Culture de masse : les grandes approches
LA VEINE CRITIQUE
Theodor W. Adorno (1903-1969), philosophe et musicologue, est marqué par l'usage des médias dans la propagande totalitaire. Dans La Dialectique de la raison (avec Max Horkheimer, 1944), il décrit la culture de masse comme un système de domination idéologique. Elle contribue à la dissolution du sens critique en diffusant des messages séduisants : ils soulagent, font rêver, endorment la conscience et masquent la vérité de l'exploitation capitaliste. L'homme moderne, isolé et aliéné, est ainsi maintenu dans sa passivité.
Christopher Lasch (1932-1994), historien américain, conteste, dans Culture de masse ou culture populaire ? (Mass Culture Reconsidered, 1981), l'idée selon laquelle la culture de masse serait démocratique : la liberté humaine ne se réduit pas à celle du consommateur.

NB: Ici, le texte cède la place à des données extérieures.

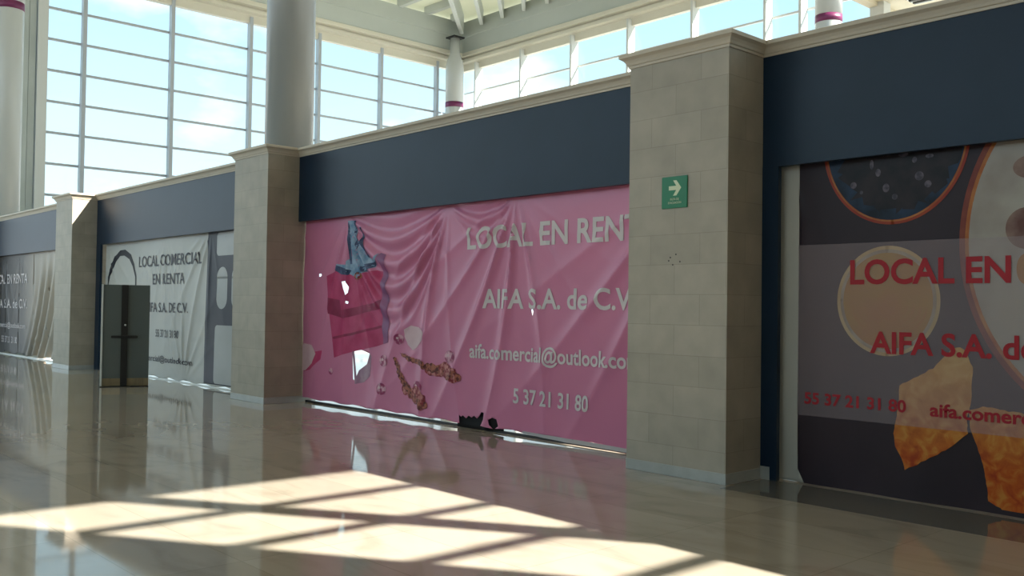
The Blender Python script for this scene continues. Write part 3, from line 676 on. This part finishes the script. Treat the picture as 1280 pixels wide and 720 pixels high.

Sapant les fondements de la culture populaire et ses capacités de résistance, la culture de masse engendre la passivité intellectuelle, la confusion et l'amnésie collective, en rendant toutes les idées « également oubliables et dépourvues de signification ».
Pierre Bourdieu (1930-2002) condamne théoriquement la culture de masse. Dans La Distinction, critique sociale du jugement (1979), il propose une théorie des cultures de classe dans laquelle les classes populaires, exclues du monde de la « haute culture », doivent se contenter de produits standardisés, et donc sans aucune valeur. Ce qui induit un rapport « par défaut » à la culture, rapport marqué par la honte de ne pouvoir accéder à la culture légitime qui reste l'étalon auquel est rapportée toute pratique culturelle.